WHAT NEEDS TO BE DONE
Using the data beneath this instruction, retype only the lines from the one that contains "were 1600x1069 pixels." down to the one that contains "o = mb.build('stream', M['water']);", both included, exactly as they appear.

↓↓↓

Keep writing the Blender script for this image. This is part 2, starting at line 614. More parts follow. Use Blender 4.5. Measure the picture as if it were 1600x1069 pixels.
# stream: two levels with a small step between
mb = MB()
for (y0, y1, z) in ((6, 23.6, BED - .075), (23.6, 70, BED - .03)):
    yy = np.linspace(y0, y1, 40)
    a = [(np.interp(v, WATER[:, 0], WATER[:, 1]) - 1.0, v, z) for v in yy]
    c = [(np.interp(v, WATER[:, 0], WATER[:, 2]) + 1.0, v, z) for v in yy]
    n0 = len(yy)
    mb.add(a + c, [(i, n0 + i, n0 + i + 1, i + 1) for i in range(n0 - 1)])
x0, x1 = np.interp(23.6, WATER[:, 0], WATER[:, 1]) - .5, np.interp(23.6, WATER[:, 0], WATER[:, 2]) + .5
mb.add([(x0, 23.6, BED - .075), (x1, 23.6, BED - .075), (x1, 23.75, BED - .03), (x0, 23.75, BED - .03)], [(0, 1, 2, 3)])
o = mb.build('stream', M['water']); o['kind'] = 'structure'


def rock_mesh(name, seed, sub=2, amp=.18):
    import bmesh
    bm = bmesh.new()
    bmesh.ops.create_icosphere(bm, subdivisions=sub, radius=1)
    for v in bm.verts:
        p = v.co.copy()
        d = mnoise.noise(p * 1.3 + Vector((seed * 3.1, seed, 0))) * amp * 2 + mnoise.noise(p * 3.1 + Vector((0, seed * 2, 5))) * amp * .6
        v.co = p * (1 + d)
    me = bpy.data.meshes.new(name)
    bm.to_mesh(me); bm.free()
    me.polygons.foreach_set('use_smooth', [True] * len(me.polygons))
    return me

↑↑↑
↓↓↓

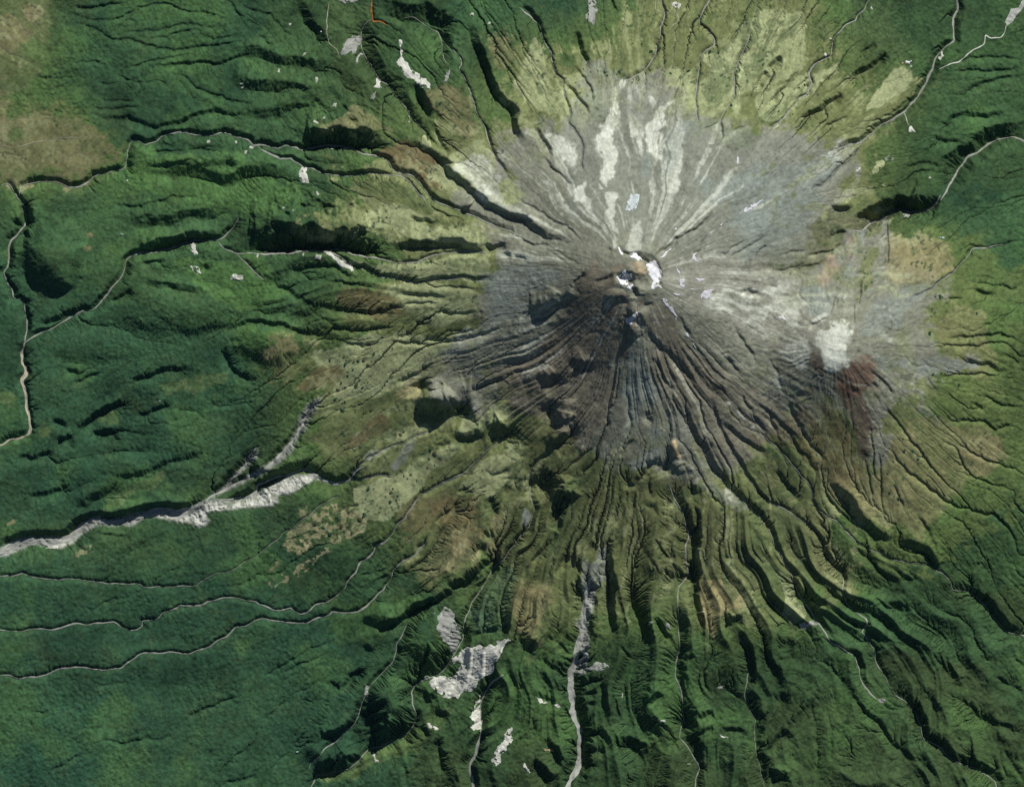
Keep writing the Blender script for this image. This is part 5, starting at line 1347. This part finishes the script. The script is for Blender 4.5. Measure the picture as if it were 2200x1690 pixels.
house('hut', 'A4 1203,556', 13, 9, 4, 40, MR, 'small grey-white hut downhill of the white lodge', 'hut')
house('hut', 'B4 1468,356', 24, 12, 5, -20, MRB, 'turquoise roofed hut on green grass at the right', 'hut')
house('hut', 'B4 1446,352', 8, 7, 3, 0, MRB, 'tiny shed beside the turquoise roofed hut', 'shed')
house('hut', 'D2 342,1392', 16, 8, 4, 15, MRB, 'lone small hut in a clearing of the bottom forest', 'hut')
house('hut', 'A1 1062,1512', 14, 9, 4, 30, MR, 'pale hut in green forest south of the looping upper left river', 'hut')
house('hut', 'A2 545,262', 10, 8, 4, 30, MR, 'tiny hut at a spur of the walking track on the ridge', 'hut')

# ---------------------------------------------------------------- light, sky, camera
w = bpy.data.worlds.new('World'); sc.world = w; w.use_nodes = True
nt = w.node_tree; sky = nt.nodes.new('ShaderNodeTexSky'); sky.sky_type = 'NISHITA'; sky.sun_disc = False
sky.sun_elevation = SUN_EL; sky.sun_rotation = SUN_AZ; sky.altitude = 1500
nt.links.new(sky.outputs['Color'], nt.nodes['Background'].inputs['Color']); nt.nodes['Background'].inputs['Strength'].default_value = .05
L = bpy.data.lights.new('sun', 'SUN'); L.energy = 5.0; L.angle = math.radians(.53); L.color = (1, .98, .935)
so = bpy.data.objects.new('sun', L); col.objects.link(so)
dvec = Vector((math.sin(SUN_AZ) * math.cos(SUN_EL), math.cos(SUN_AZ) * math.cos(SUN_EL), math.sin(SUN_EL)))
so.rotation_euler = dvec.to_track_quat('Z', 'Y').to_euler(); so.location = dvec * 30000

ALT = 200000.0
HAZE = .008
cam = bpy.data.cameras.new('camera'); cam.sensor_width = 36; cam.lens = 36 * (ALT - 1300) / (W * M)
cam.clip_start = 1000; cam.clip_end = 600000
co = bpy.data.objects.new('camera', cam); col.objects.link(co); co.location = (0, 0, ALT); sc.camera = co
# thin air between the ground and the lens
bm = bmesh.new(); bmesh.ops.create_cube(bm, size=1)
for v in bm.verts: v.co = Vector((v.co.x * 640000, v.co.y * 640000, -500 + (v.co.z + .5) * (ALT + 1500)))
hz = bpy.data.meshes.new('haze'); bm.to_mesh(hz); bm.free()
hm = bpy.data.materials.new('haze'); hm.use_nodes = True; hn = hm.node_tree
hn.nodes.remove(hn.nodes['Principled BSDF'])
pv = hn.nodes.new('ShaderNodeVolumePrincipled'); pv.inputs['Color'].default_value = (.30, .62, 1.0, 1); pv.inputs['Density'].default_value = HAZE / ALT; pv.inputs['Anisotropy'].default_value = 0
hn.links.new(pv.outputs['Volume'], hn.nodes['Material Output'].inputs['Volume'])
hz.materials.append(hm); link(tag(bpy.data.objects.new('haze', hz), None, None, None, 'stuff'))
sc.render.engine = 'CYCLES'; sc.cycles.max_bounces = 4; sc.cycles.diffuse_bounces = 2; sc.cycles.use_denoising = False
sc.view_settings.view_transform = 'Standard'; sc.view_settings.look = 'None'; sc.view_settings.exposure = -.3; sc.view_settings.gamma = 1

↑↑↑
↓↓↓

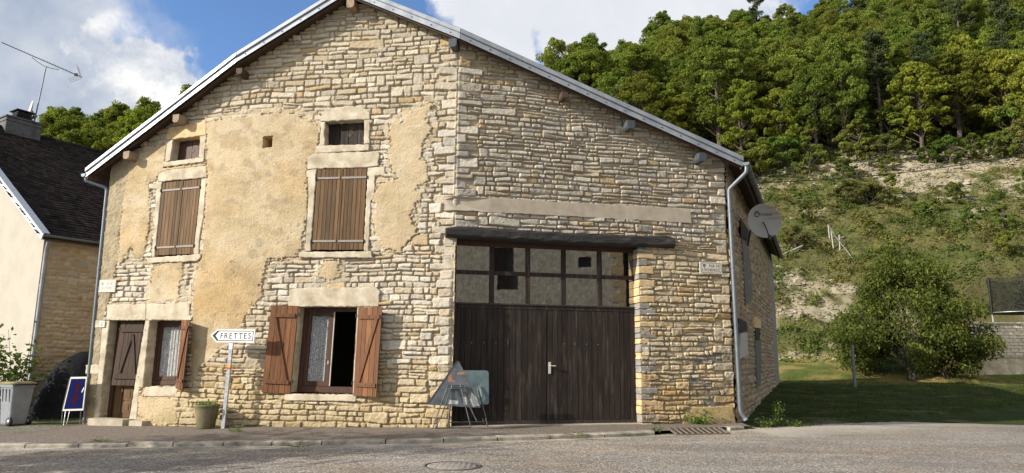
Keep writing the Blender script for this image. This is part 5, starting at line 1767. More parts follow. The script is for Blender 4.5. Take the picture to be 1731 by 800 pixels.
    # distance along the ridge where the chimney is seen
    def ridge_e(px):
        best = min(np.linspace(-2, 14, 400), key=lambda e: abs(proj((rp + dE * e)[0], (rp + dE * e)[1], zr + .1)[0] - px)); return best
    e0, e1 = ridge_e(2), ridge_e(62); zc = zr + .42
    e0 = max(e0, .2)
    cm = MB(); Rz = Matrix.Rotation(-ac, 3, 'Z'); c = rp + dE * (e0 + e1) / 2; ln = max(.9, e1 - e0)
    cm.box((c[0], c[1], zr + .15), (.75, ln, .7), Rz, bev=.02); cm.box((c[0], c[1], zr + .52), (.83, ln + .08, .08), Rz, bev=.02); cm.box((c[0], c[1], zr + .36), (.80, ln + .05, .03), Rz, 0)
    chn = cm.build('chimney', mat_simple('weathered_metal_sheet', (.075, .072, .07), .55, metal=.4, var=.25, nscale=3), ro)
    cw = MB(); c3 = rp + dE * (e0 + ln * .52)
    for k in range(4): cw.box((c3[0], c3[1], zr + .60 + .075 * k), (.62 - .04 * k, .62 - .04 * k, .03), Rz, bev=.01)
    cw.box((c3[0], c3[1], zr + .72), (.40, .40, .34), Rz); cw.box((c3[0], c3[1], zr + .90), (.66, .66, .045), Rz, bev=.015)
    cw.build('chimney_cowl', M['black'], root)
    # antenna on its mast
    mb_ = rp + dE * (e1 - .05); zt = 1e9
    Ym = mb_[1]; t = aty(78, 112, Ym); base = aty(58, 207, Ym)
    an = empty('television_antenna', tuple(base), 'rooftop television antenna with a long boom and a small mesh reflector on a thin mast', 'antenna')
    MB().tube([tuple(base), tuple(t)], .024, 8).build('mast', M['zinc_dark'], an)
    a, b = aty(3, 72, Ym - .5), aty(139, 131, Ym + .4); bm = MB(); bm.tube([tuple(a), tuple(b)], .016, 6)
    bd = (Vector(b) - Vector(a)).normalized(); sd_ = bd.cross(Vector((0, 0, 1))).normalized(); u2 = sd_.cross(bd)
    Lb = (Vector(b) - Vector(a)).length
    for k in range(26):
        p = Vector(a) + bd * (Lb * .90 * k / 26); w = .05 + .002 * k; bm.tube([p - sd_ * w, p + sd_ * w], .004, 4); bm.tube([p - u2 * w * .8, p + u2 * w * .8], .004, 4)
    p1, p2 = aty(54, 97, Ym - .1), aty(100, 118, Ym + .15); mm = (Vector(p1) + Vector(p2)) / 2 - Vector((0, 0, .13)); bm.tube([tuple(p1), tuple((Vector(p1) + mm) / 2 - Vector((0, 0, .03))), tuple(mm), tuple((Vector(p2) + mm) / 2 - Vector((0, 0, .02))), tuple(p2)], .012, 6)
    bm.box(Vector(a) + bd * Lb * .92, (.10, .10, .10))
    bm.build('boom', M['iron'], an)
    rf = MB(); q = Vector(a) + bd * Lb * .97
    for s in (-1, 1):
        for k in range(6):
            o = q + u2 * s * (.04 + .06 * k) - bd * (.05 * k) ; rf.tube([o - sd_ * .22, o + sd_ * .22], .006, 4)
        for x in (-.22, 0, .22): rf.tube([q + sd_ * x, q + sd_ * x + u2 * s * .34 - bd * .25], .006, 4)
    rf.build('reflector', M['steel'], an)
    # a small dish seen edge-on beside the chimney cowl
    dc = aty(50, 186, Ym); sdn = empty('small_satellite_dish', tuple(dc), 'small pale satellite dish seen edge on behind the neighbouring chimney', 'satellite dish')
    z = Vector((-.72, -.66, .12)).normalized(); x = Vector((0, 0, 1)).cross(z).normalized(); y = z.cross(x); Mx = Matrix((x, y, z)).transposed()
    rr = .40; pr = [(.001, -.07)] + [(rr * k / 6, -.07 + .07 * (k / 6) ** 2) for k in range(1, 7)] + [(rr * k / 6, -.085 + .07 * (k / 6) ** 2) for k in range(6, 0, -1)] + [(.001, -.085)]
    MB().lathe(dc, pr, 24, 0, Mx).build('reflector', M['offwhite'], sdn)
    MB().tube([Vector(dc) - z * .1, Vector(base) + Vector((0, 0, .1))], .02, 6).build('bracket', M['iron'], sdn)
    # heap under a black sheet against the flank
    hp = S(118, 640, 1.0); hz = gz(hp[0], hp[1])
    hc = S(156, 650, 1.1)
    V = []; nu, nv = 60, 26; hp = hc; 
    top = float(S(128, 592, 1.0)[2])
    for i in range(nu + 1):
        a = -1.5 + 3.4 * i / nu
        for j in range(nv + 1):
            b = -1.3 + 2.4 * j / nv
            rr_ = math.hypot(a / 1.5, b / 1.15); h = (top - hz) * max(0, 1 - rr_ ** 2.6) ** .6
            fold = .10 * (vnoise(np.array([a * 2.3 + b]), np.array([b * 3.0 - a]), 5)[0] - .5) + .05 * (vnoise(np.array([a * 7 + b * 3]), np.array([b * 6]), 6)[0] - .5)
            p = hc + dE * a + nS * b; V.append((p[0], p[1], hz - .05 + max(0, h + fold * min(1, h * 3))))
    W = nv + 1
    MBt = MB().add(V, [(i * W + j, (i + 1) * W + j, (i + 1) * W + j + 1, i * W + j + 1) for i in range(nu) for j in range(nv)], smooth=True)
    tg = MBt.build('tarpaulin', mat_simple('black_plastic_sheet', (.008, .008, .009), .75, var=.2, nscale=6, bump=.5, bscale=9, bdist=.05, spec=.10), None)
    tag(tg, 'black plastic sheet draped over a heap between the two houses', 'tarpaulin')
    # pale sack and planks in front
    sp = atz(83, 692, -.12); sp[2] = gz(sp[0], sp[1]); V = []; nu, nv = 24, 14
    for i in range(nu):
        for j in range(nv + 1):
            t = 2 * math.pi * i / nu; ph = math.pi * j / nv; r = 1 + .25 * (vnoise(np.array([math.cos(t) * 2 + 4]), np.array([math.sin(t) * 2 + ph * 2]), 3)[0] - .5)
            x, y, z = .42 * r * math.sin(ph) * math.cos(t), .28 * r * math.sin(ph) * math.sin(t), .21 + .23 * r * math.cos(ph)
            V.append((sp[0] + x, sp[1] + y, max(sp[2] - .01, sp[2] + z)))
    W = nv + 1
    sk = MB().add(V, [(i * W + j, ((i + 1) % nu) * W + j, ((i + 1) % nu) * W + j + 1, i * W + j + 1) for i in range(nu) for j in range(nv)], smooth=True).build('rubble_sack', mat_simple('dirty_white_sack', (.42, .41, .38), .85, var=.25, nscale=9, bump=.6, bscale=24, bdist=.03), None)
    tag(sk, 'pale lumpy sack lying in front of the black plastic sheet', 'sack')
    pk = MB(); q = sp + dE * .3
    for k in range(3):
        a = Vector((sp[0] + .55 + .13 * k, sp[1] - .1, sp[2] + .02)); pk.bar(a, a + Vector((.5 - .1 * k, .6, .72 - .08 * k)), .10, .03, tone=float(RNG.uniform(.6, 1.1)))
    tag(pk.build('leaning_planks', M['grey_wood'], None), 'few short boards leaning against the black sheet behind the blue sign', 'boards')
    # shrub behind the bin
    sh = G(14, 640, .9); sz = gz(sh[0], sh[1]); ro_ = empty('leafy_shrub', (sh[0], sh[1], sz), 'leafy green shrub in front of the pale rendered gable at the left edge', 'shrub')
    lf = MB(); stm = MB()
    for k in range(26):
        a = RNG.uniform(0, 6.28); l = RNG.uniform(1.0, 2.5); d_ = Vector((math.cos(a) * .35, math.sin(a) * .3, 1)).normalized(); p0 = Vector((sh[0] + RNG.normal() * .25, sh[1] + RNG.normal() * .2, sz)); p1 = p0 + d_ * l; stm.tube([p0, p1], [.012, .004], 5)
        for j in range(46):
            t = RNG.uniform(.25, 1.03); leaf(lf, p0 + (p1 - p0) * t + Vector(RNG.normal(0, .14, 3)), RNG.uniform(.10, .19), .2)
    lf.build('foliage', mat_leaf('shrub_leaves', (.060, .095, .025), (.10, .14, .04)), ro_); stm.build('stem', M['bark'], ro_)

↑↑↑

ANSWER TO THE PROBLEM
Keep writing the Blender script for this image. This is part 2, starting at line 614. More parts follow. Use Blender 4.5. Measure the picture as if it were 1600x1069 pixels.
# stream: two levels with a small step between
mb = MB()
for (y0, y1, z) in ((6, 23.6, BED - .075), (23.6, 70, BED - .03)):
    yy = np.linspace(y0, y1, 40)
    a = [(np.interp(v, WATER[:, 0], WATER[:, 1]) - 1.0, v, z) for v in yy]
    c = [(np.interp(v, WATER[:, 0], WATER[:, 2]) + 1.0, v, z) for v in yy]
    n0 = len(yy)
    mb.add(a + c, [(i, n0 + i, n0 + i + 1, i + 1) for i in range(n0 - 1)])
x0, x1 = np.interp(23.6, WATER[:, 0], WATER[:, 1]) - .5, np.interp(23.6, WATER[:, 0], WATER[:, 2]) + .5
mb.add([(x0, 23.6, BED - .075), (x1, 23.6, BED - .075), (x1, 23.75, BED - .03), (x0, 23.75, BED - .03)], [(0, 1, 2, 3)])
o = mb.build('stream', M['water']); o['kind'] = 'structure'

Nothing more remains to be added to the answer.